Mom and Dad are enjoying their retirement now and resting from their years of labor. They watch their children from a distance as we each attempt to raise our own sons and daughters, and they rarely offer advice. But their lives of sacrifice and good humor, and always giving more than they received have made their mark. And for that I am truly grateful.

Monday, March 15, 2010

The Prodigal Father

This morning the Anchoress, who is always at her best when writing about the human heart, graced us with the following. Check her site for more.

We all know the story of the Prodigal Son. It is (as Msgr. Charles Pope says here) almost “overly familiar”.

At mass today Fr. Dyspeptic -my favorite homilist, because he is scholarly but witty, and always blessedly brief- suggested that it is easy for us to identify with either of the sons, the prodigal or the ignored-feeling obedientiary, who has toiled in his father’s field, “but the story is not about either of them. It’s about the father.

The father who created you in his image, and loved you enough to give you free will; the father who steps out daily and casts his eyes upon the horizon, looking for you to come back. The father who “does not allow cultures or conventions to dictate his responses,” but who -when he sees you returning- cannot hold himself back, but instead runs to meet you and pulls you into his embrace, and blesses you.

The father who says “come back. I am here. I am waiting for you to return.”

Fr. Dyspeptic is not a parent, obviously, but he understands the unconditional and very vulnerable love of the parent. He understands that God -our divine and mystical parent- shares with human parents this endless longing to have our children near, even as we face their grown-up choices. Our children do not stay with us; they leave the nest. They develop their own sensibilities, sometimes in direct contrast to our own. Even if they are near, they distance themselves, and that is normal, and healthy; they need to discover for themselves all they do not know.

But we miss them.
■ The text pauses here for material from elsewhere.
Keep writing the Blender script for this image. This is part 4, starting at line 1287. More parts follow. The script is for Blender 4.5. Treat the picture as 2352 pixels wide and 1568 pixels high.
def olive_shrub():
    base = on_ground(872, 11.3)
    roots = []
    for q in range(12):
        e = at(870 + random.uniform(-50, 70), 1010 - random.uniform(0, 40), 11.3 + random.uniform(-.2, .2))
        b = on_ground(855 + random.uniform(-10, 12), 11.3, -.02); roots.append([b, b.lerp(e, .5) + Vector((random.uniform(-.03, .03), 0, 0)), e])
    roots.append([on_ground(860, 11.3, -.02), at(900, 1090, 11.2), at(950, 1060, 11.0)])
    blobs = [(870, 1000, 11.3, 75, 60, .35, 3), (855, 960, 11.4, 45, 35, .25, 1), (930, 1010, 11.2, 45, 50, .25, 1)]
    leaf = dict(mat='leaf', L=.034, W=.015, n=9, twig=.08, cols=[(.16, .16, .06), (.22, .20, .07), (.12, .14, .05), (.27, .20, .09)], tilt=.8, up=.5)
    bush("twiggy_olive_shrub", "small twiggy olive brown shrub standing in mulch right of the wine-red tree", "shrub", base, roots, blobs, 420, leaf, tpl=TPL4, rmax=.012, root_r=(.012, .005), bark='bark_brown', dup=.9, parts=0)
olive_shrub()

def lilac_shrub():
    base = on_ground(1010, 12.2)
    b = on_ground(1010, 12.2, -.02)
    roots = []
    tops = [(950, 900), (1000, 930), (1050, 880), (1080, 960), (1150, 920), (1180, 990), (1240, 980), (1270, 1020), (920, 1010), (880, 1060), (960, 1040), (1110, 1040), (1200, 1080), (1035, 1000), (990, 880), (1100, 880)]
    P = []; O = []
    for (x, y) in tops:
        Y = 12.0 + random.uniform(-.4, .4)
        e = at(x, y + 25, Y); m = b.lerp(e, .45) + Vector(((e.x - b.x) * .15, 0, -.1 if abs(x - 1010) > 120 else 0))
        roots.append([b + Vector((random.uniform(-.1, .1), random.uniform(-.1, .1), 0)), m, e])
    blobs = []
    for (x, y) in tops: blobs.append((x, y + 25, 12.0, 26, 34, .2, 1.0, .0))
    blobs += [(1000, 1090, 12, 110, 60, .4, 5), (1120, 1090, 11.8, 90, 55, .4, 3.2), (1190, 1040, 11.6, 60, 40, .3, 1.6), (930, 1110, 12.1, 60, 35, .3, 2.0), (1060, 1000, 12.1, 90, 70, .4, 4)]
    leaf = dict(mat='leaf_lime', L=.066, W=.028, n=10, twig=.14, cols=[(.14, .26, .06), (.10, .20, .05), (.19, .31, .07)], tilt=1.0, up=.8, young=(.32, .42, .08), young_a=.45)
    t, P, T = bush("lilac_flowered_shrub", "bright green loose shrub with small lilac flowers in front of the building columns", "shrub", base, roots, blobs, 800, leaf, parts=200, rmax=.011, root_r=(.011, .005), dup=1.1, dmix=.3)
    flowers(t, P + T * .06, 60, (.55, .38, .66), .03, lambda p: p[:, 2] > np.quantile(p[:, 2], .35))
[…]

And we fret that even though we’ve taught them to swim, they may be facing more dangerous currents than they can handle, have moved too far from the safe shore. We toss and turn on wet pillows some nights, wishing them well, hoping they’ll be borne back on the tide, and land at our doors. We pray for them, and in the wee small hours we talk to photographs of their six-year old, smiling faces, and we say, “You are far away from us; you’ve chosen a distant path, but I will not give up on you. You are forever my beloved child.”

And God is sharing in that, on a meta-level. “Even now, says the Lord, return to me with your whole heart…”

This is a post I'll be saving for myself and those wee small hours.

Tuesday, March 2, 2010

How Not To Convince Someone You Are Right And They Are Wrong

A French diplomat who has been mistakenly arrested by the bumbling English police bursts out:

"Your bananas are too long and bendy, your chocolate is not chocolate-y enough and you insist on eating prawn cocktail crisps despite the fact that we have told you not to!

(You can find this clip from the "Thin Blue Line" on You Tube, under a bananas label. It is slightly too over the top to post here!)

I remarked in a recent post that you cannot shoo stampeding Buffalo. Nor can you convince a grumpy twelve year old the first thing in the morning that yesterday's snack, still in it's little baggie will be just fine for today, not at all stale, and think of the starving people around the world who would love yesterday's snack for today's breakfast. Not if want to avoid an argument.

"Because I say so" carries little weight these days around our house, since our daughter has detected the flaw in that approach. "Why is your opinion worth more than mine?" Of course when it is necessary for our word to hold sway we have the means to demonstrate with utmost clarity why we are right and she is wrong, but in a few years even taking away TV and computer access will cease to be meaningful, especially if she has her own place to live. Who can say what is true and what is not? "You English insist on eating prawn cocktail crisps despite the fact that we have told you not to."

The holier people among us tend to demonstrate by their loving actions as much as by their words what is true in God's eyes. Holiness which communicates truth in this way is unmistakable if you are looking for it. This is not to denigrate words in any way. But empty words, words not accompanied by actions are futile.

I learned to pray the rosary from a group of people in my parish who gather every day after the 9:00am mass to pray before the blessed sacrament. I learned the words, the order of prayers, which mysteries are contemplated on which days, but more than that, I learned by this group's consistent, daily devotion the meaning of this form of prayer. Each rosary is offered for the intentions of the people gathered, genuinely offered, in the form of people on their knees directing hearts and minds to the Lord who is with them in body and in spirit. In our adoration chapel the prayers which have been offered throughout the day seem to linger, filling the chapel with warmth. Then the next day it begins all over again. I don't think I had ever understood the extent to which prayer is meaningful action before I encountered this group.

Mother Theresa is often cited as the supreme example of words expressed in action. Her ministry on the streets of Calcutta is well known and remains a powerful witness to the life of a true servant of Christ. Her work was unmistakably holy because it was grounded in her life of prayer. She allowed her daily existence to be directed by God, and so she lived as wonderfully as she could the life of truth, of Jesus crucified and risen. Her life was an on-going sacrifice.

Parents understand early on what it means to become sacrificial. This sacrificial living only intensifies as children reach adolescence, as we are discovering. It may be that the greatest lessons our daughter will learn from us during the coming years will be those of tolerance, faithful love in the face of discord, gentleness and unwavering forgiveness. If we can muster them. Our success will reside in our attentiveness to prayer, to the sacraments, and to deep humility. I pray daily for these gifts not only for myself, but for the sake of my daughter. Telling my daughter that she must eat stale food and enjoy it is not getting us anywhere!